Les services de support aux étudiants et aux étudiantes de
l'UQAT. Nous constatons que notre condition étudiante est mal
supportée à l'UQAT. Au niveau des services de
bibliothèque, nous demandons que soit débloquée une
subvention spécifique pour l'UQAT afin de pouvoir développer sur
le campus de l'université un fichier informatique interactif permettant
aux étudiants et aux étudiantes d'avoir accès aux
ressources documentaires de la bibliothèque conjointe du collège
et de l'université. De façon encore plus urgente, nous
réclamons que cette subvention d'appoint puisse permettre à
l'UQAT l'aménagement de locaux décents pour le travail de type
recherche en bibliothèque pour les étudiants et les
étudiantes en formation de notre université. On comprendra
facilement la situation intolérable dans laquelle sont placés les
étudiants et les étudiantes pour s'assurer d'un minimum de
qualité de vie pour accomplir avec efficacité leur travail
quotidien.
Au plan du logement étudiant, la situation est très
difficile et inéquitable pour les étudiants et les
étudiantes, en particulier ceux et celles qui ont pour origine des
municipalités à l'extérieur de la région de
Rouyn-Noranda. Ce que nous demandons au gouvernement, c'est de créer
avec l'entreprise privée un fonds d'investissement pour la construction
d'une résidence étudiante sur le campus de Rouyn-Noranda. Nous
pensons que les municipalités concernées pourraient
également être partie prenante d'un tel projet.

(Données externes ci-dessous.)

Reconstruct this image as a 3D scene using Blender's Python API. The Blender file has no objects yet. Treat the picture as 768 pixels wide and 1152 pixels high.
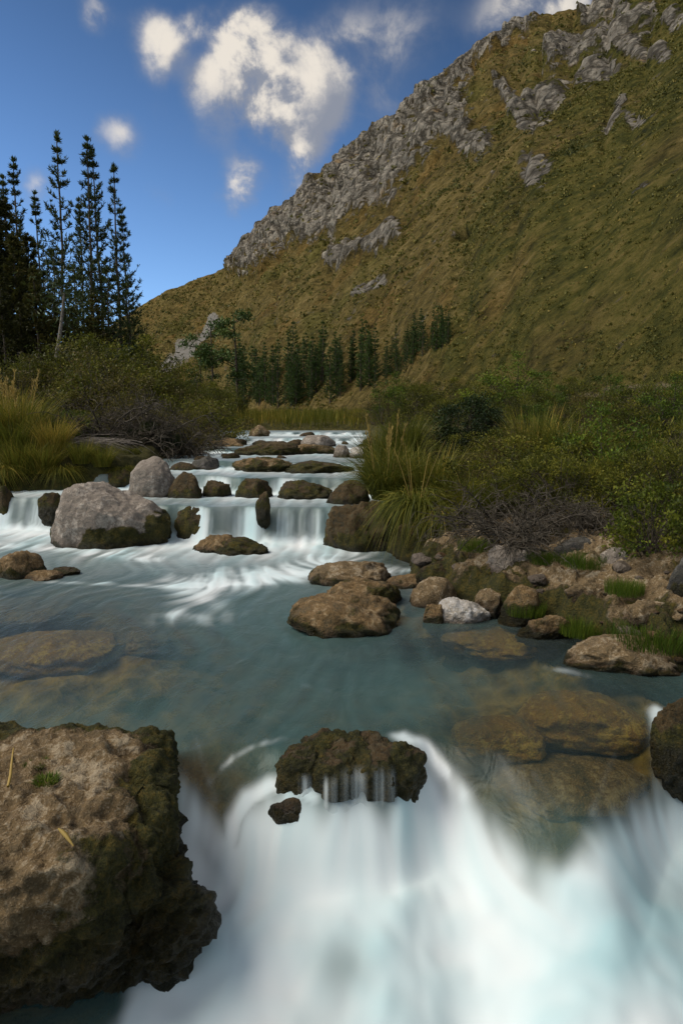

L'accessibilité aux études universitaires, c'est aussi de fournir
des conditions adéquates pour compléter ses études dans un
contexte le plus facilitant possible.
Du côté de l'enseignement, nous déplorons toujours
le fort taux de chargés de cours que nous rencontrons dans les
différents programmes de l'université. Il nous faut souligner ici
la situation particulièrement difficile des étudiants et des
étudiantes en sciences de la gestion. Nous demandons au gouvernement
d'établir un régime de prime pour les nouveaux professeurs qui
choisissent de s'établir en Abitibi pour enseigner à
l'université et dans ses centres.
Nous demandons également que les chargés de cours qui
interviennent à l'université soient dans l'obligation de fournir
des heures de disponibilité pour répondre aux besoins des
étudiants et des étudiantes et que cette disponibilité
soit définie dans les conventions collectives. Du côté des
professeurs réguliers, nous demandons que l'évaluation des
étudiants et des étudiantes soit réellement prise en
compte pour le renouvellement des contrats et l'obtention de la permanence. De
plus, nous demandons que les heures de disponibilité pour l'encadrement
pédagogique soient régies par convention collective et
appliquées à la lettre.
La formation pratique. Nous avons rappelé dans notre
mémoire que la formation que nous recevons est très souvent
théorique. Pour pallier cette difficulté, les étudiants de
l'UQAT se sont donné un mécanisme souple et efficace, le Centre
étudiant de services communautaires, afin de concrétiser dans un
milieu d'application les connaissances acquises dans les différents
cours.
Nous demandons au ministère de l'Enseignement supérieur et
de la Science une aide financière minimale à laquelle contribuent
déjà les entreprises et les groupes de notre région. Cette
expérience originale et fort peu coûteuse, finalement, doit
être poursuivie, d'autant plus que notre université ne peut plus
compter, depuis juin dernier, sur les services de placement de
Travail-Québec pour réaliser la liaison études et
marché du travail. Les millions que le gouvernement investit dans la
formation universitaire méritent certainement que l'on traite notre
demande avec attention, ne serait-ce que pour assurer un service de support
à des groupes ou entreprises qui parfois, dans une région
éloignée comme l'Abitibi-Témiscamingue, fait gravement
défaut.
Le financement de l'université. Les services offerts par notre
université sont souvent déficients par rapport à ce que
nous retrouvons dans la plupart des autres universités et cégeps
du Québec. Cette injustice devrait être corrigée. Nous
demandons que soit analysée la situation particulière de l'UQAT
dans le réseau universitaire québécois et que la
subvention pour faire évoluer normalement notre université soit
prise en considération de façon urgente. La situation des
étudiants et des étudiantes d'une université dans une
région périphérique ne peut être comparée
avec la situation à Montréal ou à Québec.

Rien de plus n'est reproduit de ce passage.